Vittoria, regina di Gran Bretagna e Irlanda
Un’imperatrice potente e rispettabile
Regina del Regno Unito di Gran Bretagna e Irlanda dal 1837, e imperatrice delle Indie dal 1876 fino alla morte, quando la potenza britannica raggiunse il suo culmine, Vittoria ha lasciato una grande impronta nella storia del suo paese, tanto che la sua venne denominata età vittoriana. Questa età, ricca di innovazioni, non è perciò riducibile alla mentalità moralistica della sua classe dominante
Figlia del duca di Kent Edoardo, quartogenito di Giorgio III, e della principessa Maria Luisa Vittoria di Sassonia-Coburgo, Vittoria nacque a Londra nel 1819. Il padre morì quando aveva otto mesi, sicché venne affidata alle cure della madre e del fratello di questa, Leopoldo. Dopo la morte dello zio Guglielmo IV, Vittoria, diciottenne, gli successe nel 1837, venendo incoronata l’anno successivo.

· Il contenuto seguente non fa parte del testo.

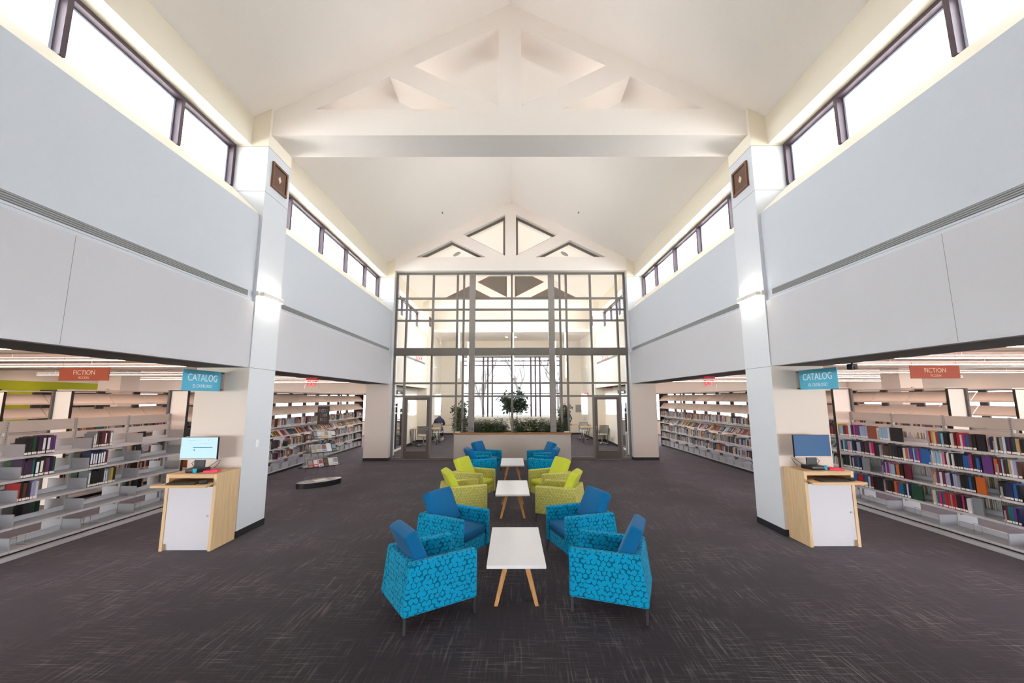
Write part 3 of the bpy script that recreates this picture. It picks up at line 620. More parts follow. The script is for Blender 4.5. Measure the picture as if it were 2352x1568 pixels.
# ------------------------------------------------------------ signs
for s in (-1, 1):
    w = 'above the white screen desk' if s < 0 else 'above the blue screen desk'
    t = thing('catalog_sign', 'blue CATALOG flag sign on the pillar '+w, 'sign', (s*4.6, Y1, 2.375), 0, 'blue catalog signs')
    MB().box(-.006, .006, -.83, -.075, -.152, .152).build('panel', M['signblue'], t)
    br = MB().box(-.012, .012, -.0745, -.001, -.152, .152).build('bracket', M['acrylic'], t)
    q = MB()
    for y in (-.055, -.025):
        for z in (-.13, .13): q.tube([(-.016, y, z), (.016, y, z)], .006, 8)
    q.build('screw', M['black'], br)
    rt = (0, 1, 0) if s < 0 else (0, -1, 0); xf = -s*.0075
    text('lettering', 'CATALOG', .145, M['letter'], t, frame_m((xf, -.45, .035), rt, (0, 0, 1)), .88)
    text('lettering', 'EL CATÁLOGO', .066, M['letter'], t, frame_m((xf, -.45, -.085), rt, (0, 0, 1)), .86, shear=.2)
    t = thing('aisle_sign', 'orange FICTION sign hanging over the bookcase '+('beside the white screen desk' if s < 0 else 'beside the blue screen desk'), 'sign', (s*6.855, 6.6, 2.40), 0, 'orange fiction signs')
    MB().box(-.40, .40, -.006, .006, 0, .205).build('panel', M['signor'], t)
    text('lettering', 'FICTION', .105, M['letterp'], t, frame_m((0, -.0075, .128), (1, 0, 0), (0, 0, 1)), .88)
    text('lettering', 'FICCIÓN', .052, M['letterp'], t, frame_m((0, -.0075, .045), (1, 0, 0), (0, 0, 1)), .86)
    q = MB()
    for x in (-.36, .36): q.tube([(x, 0, .205), (x, 0, .849)], .002, 5)
    q.build('hanging_wire', M['metal'], t)
    # exit signs
    t = thing('exit_sign', 'clear EXIT sign with red letters under the beam '+('above the acrylic book tower' if s < 0 else 'past the blue screen pillar'), 'exit sign', (s*4.72, 9.75, ZS), 0, 'hanging exit signs')
    MB().box(-.13, .13, -.03, .03, -.055, -.001).build('housing', M['exitbox'], t)
    MB().box(-.16, .16, -.004, .004, -.26, -.056).build('panel', M['acrylic'], t)
    text('lettering', 'EXIT', .185, M['exitred'], t, frame_m((0.012*-s, -.006, -.155), (1, 0, 0), (0, 0, 1)), .62, .002)
    text('arrow', '<' if s < 0 else '>', .08, M['exitred'], t, frame_m((s*.143, -.006, -.155), (1, 0, 0), (0, 0, 1)), .6, .002)
    t = thing('exit_sign', 'EXIT sign read backwards through the glass above the door, '+('seated person side' if s < 0 else 'metal bin side'), 'exit sign', (s*3.36+(.02 if s < 0 else .05), 14.80, 3.70), 0, 'reversed exit signs')
    MB().box(-.16, .16, -.03, .03, -.06, -.001).build('housing', M['uprdark'], t)
    MB().box(-.15, .15, -.004, .004, -.27, -.061).build('panel', M['acrylic'], t)
    text('lettering', 'EXIT', .19, M['exitred' if s < 0 else 'exitpink'], t, frame_m((0, -.006, -.165), (-1, 0, 0), (0, 0, 1)), .62, .002)
    MB().tube([(0, 0, -.001), (0, -.06, .02)], .01, 6).build('mount', M['uprdark'], t)
# ------------------------------------------------------------ wall fittings
for s in (-1, 1):
    sw = 'over the white screen desk' if s < 0 else 'over the blue screen desk'
    t = thing('wall_sconce', 'white linear sconce glowing up and down on the pillar '+sw, 'sconce', (s*4.2, 6.95, 3.83), 0, 'linear pillar sconces')
    xa, xb = -s*.045, -s*.105
    MB().box(xa, xb, -.32, .28, -.035, .035).build('housing', M['lampb'], t); MB().box(-s*.001, xa, -.38, -.30, -.035, .035).build('wall_mount', M['lampb'], t)
    MB().box(-s*.055, -s*.095, -.31, .27, .0352, .042).build('upper_lens', M['sconce'], t); MB().box(-s*.055, -s*.095, -.31, .27, -.042, -.0352).build('lower_lens', M['sconce'], t)
    for y, lab in ((6.96, 'carved walnut square plaque high on the pillar '+sw), (20.88, 'small walnut plaque seen through the glass, study room pillar on the '+('seated person side' if s < 0 else 'metal bin side'))):
        t = thing('wall_plaque', lab, 'plaque', (s*4.2, y, 6.03), 0, 'square walnut plaques')
        f = MB()
        for a in ((-.235, .235, -.235, -.195), (-.235, .235, .195, .235), (-.235, -.195, -.195, .195), (.195, .235, -.195, .195)): f.box(-s*.001, -s*.035, *a)
        f.build('frame', M['walnut'], t); MB().box(-s*.001, -s*.012, -.194, .194, -.194, .194).build('carved_panel', paint('plaque_carving', (112, 84, 72), .8, .45, 38, bump=1.0), t)
        MB().prism([(-.05, 0), (0, -.07), (.05, 0), (0, .07)], 0, -s*.0125, -s*.02).build('diamond', M['letterp'], t)
    for y0, y1, lab in ((-1.0, 6.46, 'long linear air grille on the wall beside the near clerestory window, '), (7.45, 14.2, 'linear air grille on the wall between the two pillars, '), (15.3, 20.2, 'linear air grille of the study room wall seen through the glass, ')):
        t = thing('air_grille', lab+('lime wall aisle side' if s < 0 else 'blue screen desk side'), 'air grille', (s*4.255, 0, 3.805), 0, 'linear wall grilles')
        MB().box(-s*.0005, -s*.003, y0, y1, -.045, .045).build('frame', M['seam'], t); q = MB()
        for k in range(4): q.box(-s*.0032, -s*.008, y0+.005, y1-.005, -.037+k*.021, -.026+k*.021)
        q.build('slat', M['grille'], t)
        q = MB().box(-s*.0005, -s*.002, y0, y1+.03, -.072, -.069).build('lower_line', M['seam'], t)
    tag(MB((0, 0, 0)).lathe([(.03, 0), (.03, .012), (.012, .015), (.012, .04), (.02, .045)], 12).build('sprinkler_head', M['grille']), 'tiny sprinkler head on the sloped ceiling, '+('lime wall aisle side' if s < 0 else 'blue screen desk side'), 'sprinkler', 'ceiling sprinklers')
    o = C.objects[-1]; o.location = (s*2.25, 12.77, 9.34-.517*2.25-.001); o.rotation_euler = (math.pi, R(27.3)*s, 0)
    o = tag(MB((0, 0, 0)).lathe([(.17, 0), (.17, .01), (.14, .02), (.02, .022)], 28).build('ceiling_speaker', M['grille']), 'round ceiling speaker seen through the truss opening, '+('lime wall aisle side' if s < 0 else 'blue screen desk side'), 'speaker', 'round ceiling speakers')
    o.location = (s*2.28, 16.65, 9.34-.517*2.28-.002); o.rotation_euler = (math.pi, R(27.3)*s, 0)
t = thing('light_switch', 'white light switch on the pillar face beside the white screen desk', 'light switch', (-4.2, 6.94, 1.374))
MB().box(.0005, .006, -.04, .04, -.06, .06).build('plate', M['switch'], t, .002, 1); MB().box(.0061, .011, -.012, .012, -.025, .025).build('rocker', M['switch'], t)
t = thing('camera', 'small black camera under the beam above the blue CATALOG sign', 'camera', (4.985, 5.95, ZS))
MB().box(-.045, .045, -.05, .05, -.10, -.02).build('body', M['black'], t, .006, 1); MB().tube([(0, 0, -.02), (0, 0, -.001)], .012, 8).build('mount', M['black'], t); MB().tube([(0, -.05, -.075), (0, -.062, -.075)], .022, 12).build('lens', M['base'], t)
# ------------------------------------------------------------ aisle lamps and ducts
LY = [(1.6, 'beside the viewer'), (4.7, 'in front of the FICTION sign'), (6.92, 'first row behind the FICTION sign'), (9.0, 'second row behind the FICTION sign'), (10.73, 'third row behind the FICTION sign'), (14.4, 'fourth row behind the FICTION sign'), (17.7, 'fifth row behind the FICTION sign'), (21.6, 'last row behind the FICTION sign')]
for s in (-1, 1):
    sd = 'lime wall aisle' if s < 0 else 'blue screen desk aisle'
    for y, w in LY:
        t = thing('linear_lamp', 'long ceiling lamp of the %s, %s' % (sd, w), 'ceiling lamp', (s*11 if s < 0 else 12.5, y, 2.95), 0, 'long linear aisle lamps')
        xl = 5.6 if s < 0 else 7.0
        MB().box(-xl, xl, -.04, .04, .012, .07).build('housing', M['lampb'], t); MB().box(-xl, xl, -.035, .035, 0, .0118).build('diffuser', M['lampw'], t); MB().box(-xl, xl, -.03, .03, .0702, .078).build('added_uplight', M['lampup'], t)  # glowing top strip is added to brighten the aisle ceiling
        q = MB()
        for x in (-5, -2.5, 0, 2.5, 5): q.tube([(x, 0, .0785), (x, 0, .299)], .004, 5)
        q.build('hanger', M['lampb'], t)
    for y, r, z in ((7.9, .13, 3.11), (12.3, .13, 3.11)):
        tag(MB((0, 0, 0)).tube([(s*5.2-s*11, 0, 0), (s*16.6-s*11, 0, 0)], r, 20).build('air_duct', M['duct']), 'round white ceiling duct of the %s, %s one' % (sd, 'nearer' if y < 9 else 'farther'), 'air duct', 'round ceiling ducts').location = (s*11, y, z)

# ------------------------------------------------------------ planter and plants
t = thing('planter', 'long taupe planter wall with wooden cap in front of the glass', 'planter', (.04, 15.0, 0))
PX = 2.02
MB().box(-PX, PX, -.55, -.50, 0, .87).box(-PX, PX, .50, .55, 0, .87).box(-PX, -PX+.05, -.50, .50, 0, .87).box(PX-.05, PX, -.50, .50, 0, .87).build('wall', M['planter'], t)
MB().box(-PX-.03, PX+.03, -.58, -.43, .8705, .93).box(-PX-.03, PX+.03, .43, .58, .8705, .93).box(-PX-.03, -PX+.10, -.43, .43, .8705, .93).box(PX-.10, PX+.03, -.43, .43, .8705, .93).build('cap', M['cap'], t, .006, 1)
MB().box(-PX+.05, PX-.05, -.50, .50, .02, .84).build('soil', M['soil'], t)
def leaves(name, items, mat, parent):
    vs, fs = [], []
    for p, d, nrm, L, W in items:
        d = d.normalized(); s = d.cross(nrm).normalized()*W/2; n = s.cross(d).normalized()
        k = len(vs)
        mid = p+d*L*.45-n*L*.04; tip = p+d*L-n*L*.22
        vs += [p, mid-s+n*W*.18, mid, mid+s+n*W*.18, tip, p+d*L*.75-s*.66+n*W*.05-n*L*.1, p+d*L*.75+s*.66+n*W*.05-n*L*.1, p+d*L*.76-n*L*.12]
        fs += [(k, k+2, k+1), (k, k+3, k+2), (k+1, k+2, k+7, k+5), (k+2, k+3, k+6, k+7), (k+5, k+7, k+4), (k+7, k+6, k+4)]
    return pyd(name, vs, fs, mat, parent)
def shrub(x, y, r, h, seed, lab):
    rnd = random.Random(seed); t = thing('shrub', lab, 'plant', (x, y, .842), 0, 'leafy shrubs in the planter')
    st = MB(); it = []
    for i in range(34):
        a = rnd.uniform(0, 6.28); q = r*math.sqrt(rnd.random()); bx, by = q*math.cos(a)*.5, q*math.sin(a)*.5
        hh = h*rnd.uniform(.45, 1.0); ex, ey = q*math.cos(a)*1.1, q*math.sin(a)*.8
        pts = [Vector((bx, by, 0)), Vector(((bx+ex)/2, (by+ey)/2, hh*.55)), Vector((ex, ey, hh))]
        st.tube(pts, .004, 5)
        for k in range(20):
            u = .12+.88*k/19; p = pts[0].lerp(pts[1], u*2) if u < .5 else pts[1].lerp(pts[2], u*2-1)
            b = k*2.4+rnd.uniform(-.4, .4); d = Vector((math.cos(b), math.sin(b), rnd.uniform(-.25, .65)))
            it.append((p, d, Vector((0, 0, 1))+d*.2, rnd.uniform(.11, .20), rnd.uniform(.030, .055)))
    st.build('stem', M['stem'], t); leaves('foliage', it, M['leafa'], t)
pl = 'leafy shrub along the front of the planter, '
for i, (x, h, w) in enumerate(((-1.78, .66, 'at its very left end'), (-1.30, .56, 'second from the left end'), (-.85, .55, 'third from the left end'), (-.42, .60, 'just left of the fig stems'), (.36, .56, 'just right of the fig stems'), (.85, .58, 'third from the right end'), (1.32, .54, 'second from the right end'), (1.80, .58, 'at its very right end'))):
    shrub(x, 14.78, .30, h, 40+i, pl+w)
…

Salita al trono, mostrò presto la volontà di emanciparsi dalle interferenze familiari e l’inclinazione a una vita di corte brillante. Le sue simpatie andavano allora alla componente progressista del parlamento, vale dire ai whigs, provocando aperti contrasti con il leader conservatore Robert Peel.
Nel 1840 Vittoria sposò il cugino Alberto di Sassonia-Coburgo, che ebbe sulla sovrana un’influenza tale da imprimere decisamente una svolta nella sua vita personale e in quella pubblica. Fu un matrimonio felice, coronato da numerosi figli e interrotto nel 1861 dalla morte del consorte. Alberto indusse la regina a introdurre a corte uno spirito di severità – con l’evidente intenzione di trasmettere al paese un messaggio e un invito a conformarsi a principi di stretta moralità. A lui si deve anche il suggerimento di tenere nei confronti del governo, del parlamento e in generale della politica britannica un atteggiamento più controllato, nel rispetto delle reciproche prerogative, anche se Vittoria non rinunciò mai a manifestare i suoi intendimenti e a far sentire il suo peso a partire dall’azione di governo.
Nel 1851 ebbe sede a Londra la Great exhibition del Crystal Palace (esposizioni universali), la quale fu lo specchio orgoglioso e consapevole delle conquiste scientifiche, tecnologiche ed economiche della Gran Bretagna nel periodo della sua maggior potenza. Gli anni seguenti furono segnati da un acuto contrasto – che raggiunse il suo apice in relazione alle decisioni da prendere a proposito della guerra di Crimea (1853-56) e della Seconda guerra di indipendenza italiana (1859-60) – tra la regina, che aveva ormai rivolto le sue simpatie ai conservatori, e il ministro degli Esteri Henry J. Palmerston, che non intendeva subire condizionamenti nella sua politica da parte della monarca.
Morto nel 1861 Alberto, Vittoria attraversò una profonda crisi. Il figlio, il futuro Edoardo VII, allora ventenne, era da lei poco amato. Il senso di solitudine venne superato grazie all’appoggio dato alla regina, che detestava il leader liberale William E. Gladstone, dal conservatore Benjamin Disraeli, convinto sostenitore della filosofia imperialistica britannica e con il quale ella stabilì una profonda intesa. Fu Disraeli l’artefice dell’incoronazione di Vittoria a imperatrice delle Indie nel 1876.
Vittoria sopravvisse ancora a lungo, ma il suo ruolo nella storia del paese era ormai ben definito. Negli ultimi anni di vita fu la custode della tradizione che il marito aveva contribuito in maniera determinante a costruire. Morì a Osborne nel 1901.
L’età vittoriana, certo caratterizzata dal moralismo e dai gusti convenzionali impressi dalla corte soprattutto per impulso di Alberto, fu tutt’altro che riducibile a conformismo e tradizione. Fu infatti un periodo di forti innovazioni che crearono le basi del passaggio da un regime liberale a uno liberaldemocratico e resero possibili importanti riforme politiche e sociali e un rigoglioso sviluppo culturale segnato da un vivace confronto di idee e di valori.